Dang, wish I'd seen this exchange on CBS's Face the Nation (link to PDF of entire transcript) this Sunday, the one year anniversary of the Iraq invasion:
[Bob] SCHIEFFER: Well, let me just ask you this. If they did not have these weapons of mass destruction, though, granted all of that is true, why then did they pose an immediate threat to us, to this country?The fact that the Bush administration keeps denying this kinda stuff is just stunning. It's truly pathological. Anybody who really believes the Bushies didn't try to sell us on an imminent threat, raise your hand.

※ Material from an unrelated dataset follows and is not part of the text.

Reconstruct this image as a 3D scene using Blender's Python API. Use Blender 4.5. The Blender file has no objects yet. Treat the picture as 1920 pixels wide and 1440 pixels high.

Sec. RUMSFELD: Well, you're the--you and a few other critics are the only people I've heard use the phrase `immediate threat.' I didn't. The president didn't. And it's become kind of folklore that that's--that's what's happened. The president went...
SCHIEFFER: You're saying that nobody in the administration said that.
Sec. RUMSFELD: I--I can't speak for nobody--everybody in the administration and say nobody said that.
SCHIEFFER: Vice president didn't say that? The...
Sec. RUMSFELD: Not--if--if you have any citations, I'd like to see 'em.
Mr. [Thomas] FRIEDMAN: We have one here. It says "some have argued that the nu"--this is you speaking--"that the nuclear threat from Iraq is not imminent, that Saddam is at least five to seven years away from having nuclear weapons. I would not be so certain."
Sec. RUMSFELD: And--and...
Mr. FRIEDMAN: It was close to imminent.
Sec. RUMSFELD: Well, I've--I've tried to be precise, and I've tried to be accurate. I'm s--suppose I've...
Mr. FRIEDMAN: "No terrorist state poses a greater or more immediate threat to the security of our people and the stability of the world and the regime of Saddam Hussein in Iraq."
Sec. RUMSFELD: Mm-hmm. It--my view of--of the situation was that he--he had--we--we believe, the best intelligence that we had and other countries had and that--that we believed and we still do not know--we will know.
The Dems should run this sad skit as a campaign ad.